**THE TASK:**
Reproduce only this span: the line containing "Generate a Blender", the line containing "above the floor", and every line between them, all exactly as given.

╭─ SUPPLIED INFORMATION

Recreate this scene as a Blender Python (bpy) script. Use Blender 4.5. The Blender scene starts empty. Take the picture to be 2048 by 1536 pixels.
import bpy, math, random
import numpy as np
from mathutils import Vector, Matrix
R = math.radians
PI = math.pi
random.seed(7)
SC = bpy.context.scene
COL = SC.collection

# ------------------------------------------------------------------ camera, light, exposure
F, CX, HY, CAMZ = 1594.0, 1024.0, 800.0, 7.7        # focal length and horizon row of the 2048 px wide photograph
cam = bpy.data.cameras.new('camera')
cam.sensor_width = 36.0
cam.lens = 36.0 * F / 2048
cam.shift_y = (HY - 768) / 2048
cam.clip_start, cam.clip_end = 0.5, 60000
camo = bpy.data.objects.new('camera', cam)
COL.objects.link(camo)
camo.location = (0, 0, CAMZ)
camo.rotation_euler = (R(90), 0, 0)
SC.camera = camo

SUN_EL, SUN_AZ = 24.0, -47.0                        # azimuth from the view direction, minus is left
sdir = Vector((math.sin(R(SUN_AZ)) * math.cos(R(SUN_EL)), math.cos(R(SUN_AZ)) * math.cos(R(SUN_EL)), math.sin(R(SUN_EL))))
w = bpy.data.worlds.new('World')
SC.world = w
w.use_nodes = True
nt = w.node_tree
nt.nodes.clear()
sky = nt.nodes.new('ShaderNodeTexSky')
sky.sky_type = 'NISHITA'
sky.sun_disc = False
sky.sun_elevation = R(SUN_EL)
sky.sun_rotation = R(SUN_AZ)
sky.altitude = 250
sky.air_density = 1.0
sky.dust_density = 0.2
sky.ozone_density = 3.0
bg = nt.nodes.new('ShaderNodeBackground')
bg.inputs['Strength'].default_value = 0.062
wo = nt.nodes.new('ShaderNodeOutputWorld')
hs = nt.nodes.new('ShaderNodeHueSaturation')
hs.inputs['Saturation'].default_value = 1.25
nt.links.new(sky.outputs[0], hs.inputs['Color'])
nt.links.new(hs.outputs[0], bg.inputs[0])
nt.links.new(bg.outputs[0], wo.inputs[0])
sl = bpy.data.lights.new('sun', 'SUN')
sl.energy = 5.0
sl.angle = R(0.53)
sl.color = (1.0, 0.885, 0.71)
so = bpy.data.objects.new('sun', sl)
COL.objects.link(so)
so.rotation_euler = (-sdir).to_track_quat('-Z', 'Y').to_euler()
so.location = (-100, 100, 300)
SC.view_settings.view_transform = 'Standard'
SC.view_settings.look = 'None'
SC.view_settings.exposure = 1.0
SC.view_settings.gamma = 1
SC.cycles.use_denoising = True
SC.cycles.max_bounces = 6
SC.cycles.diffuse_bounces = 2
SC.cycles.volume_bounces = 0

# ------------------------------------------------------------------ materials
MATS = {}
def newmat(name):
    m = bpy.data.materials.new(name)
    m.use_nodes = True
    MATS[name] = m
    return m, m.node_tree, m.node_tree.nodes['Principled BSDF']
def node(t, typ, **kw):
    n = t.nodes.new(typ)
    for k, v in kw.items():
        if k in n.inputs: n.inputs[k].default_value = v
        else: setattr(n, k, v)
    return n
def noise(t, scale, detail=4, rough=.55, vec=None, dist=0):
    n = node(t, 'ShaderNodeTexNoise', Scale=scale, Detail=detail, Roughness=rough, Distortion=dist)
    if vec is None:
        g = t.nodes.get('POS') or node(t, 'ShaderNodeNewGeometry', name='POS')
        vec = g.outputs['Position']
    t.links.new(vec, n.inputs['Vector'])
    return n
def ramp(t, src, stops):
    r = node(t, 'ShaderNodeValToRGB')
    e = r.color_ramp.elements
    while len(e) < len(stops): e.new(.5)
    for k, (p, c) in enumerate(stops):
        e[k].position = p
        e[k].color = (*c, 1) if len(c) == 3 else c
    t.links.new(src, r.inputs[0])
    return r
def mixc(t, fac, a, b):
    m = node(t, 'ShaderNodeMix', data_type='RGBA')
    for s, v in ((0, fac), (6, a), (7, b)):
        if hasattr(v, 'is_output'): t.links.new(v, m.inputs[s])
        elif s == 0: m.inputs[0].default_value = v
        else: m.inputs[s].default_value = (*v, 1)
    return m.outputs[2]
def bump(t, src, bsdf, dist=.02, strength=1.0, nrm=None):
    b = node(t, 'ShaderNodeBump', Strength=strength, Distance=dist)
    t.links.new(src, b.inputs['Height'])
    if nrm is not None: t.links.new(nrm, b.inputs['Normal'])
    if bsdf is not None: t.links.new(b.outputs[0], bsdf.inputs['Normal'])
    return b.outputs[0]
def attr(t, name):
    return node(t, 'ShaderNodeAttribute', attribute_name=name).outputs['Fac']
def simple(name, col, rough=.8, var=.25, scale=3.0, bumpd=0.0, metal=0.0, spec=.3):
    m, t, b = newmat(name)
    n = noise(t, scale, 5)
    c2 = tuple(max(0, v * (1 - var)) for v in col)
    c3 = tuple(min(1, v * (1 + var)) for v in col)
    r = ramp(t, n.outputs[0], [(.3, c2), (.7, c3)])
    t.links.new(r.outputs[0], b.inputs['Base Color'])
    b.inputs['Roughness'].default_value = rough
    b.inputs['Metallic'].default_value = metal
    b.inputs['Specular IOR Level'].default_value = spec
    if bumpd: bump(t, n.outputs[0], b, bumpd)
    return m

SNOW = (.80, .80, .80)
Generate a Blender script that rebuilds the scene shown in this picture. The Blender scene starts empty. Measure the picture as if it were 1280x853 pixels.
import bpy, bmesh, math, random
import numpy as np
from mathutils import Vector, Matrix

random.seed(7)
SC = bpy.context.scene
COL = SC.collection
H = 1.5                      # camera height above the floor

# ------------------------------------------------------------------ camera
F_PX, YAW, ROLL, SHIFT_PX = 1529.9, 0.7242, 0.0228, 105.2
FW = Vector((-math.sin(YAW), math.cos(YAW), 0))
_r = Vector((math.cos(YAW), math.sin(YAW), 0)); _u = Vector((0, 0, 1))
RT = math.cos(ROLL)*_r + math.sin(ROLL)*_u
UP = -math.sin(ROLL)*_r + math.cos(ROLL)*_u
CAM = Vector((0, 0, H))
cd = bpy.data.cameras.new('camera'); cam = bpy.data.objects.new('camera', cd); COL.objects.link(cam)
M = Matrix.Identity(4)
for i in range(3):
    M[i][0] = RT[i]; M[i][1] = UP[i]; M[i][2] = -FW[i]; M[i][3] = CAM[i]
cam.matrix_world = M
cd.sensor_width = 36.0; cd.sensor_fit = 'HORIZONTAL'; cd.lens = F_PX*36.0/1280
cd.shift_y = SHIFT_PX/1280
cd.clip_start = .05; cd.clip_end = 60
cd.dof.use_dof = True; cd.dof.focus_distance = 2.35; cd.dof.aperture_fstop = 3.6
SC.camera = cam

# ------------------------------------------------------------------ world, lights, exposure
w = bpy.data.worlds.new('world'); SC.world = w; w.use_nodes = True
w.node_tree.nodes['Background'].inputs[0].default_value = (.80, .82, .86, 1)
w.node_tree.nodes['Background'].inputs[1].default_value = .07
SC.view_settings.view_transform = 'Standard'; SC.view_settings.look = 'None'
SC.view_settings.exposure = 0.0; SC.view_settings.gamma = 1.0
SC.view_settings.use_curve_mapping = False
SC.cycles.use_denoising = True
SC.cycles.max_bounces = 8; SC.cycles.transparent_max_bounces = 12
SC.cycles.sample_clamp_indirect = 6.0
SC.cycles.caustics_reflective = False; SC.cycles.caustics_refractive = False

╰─

**RESULT OF THIS EXERCISE:**
Generate a Blender script that rebuilds the scene shown in this picture. The Blender scene starts empty. Measure the picture as if it were 1280x853 pixels.
import bpy, bmesh, math, random
import numpy as np
from mathutils import Vector, Matrix

random.seed(7)
SC = bpy.context.scene
COL = SC.collection
H = 1.5                      # camera height above the floor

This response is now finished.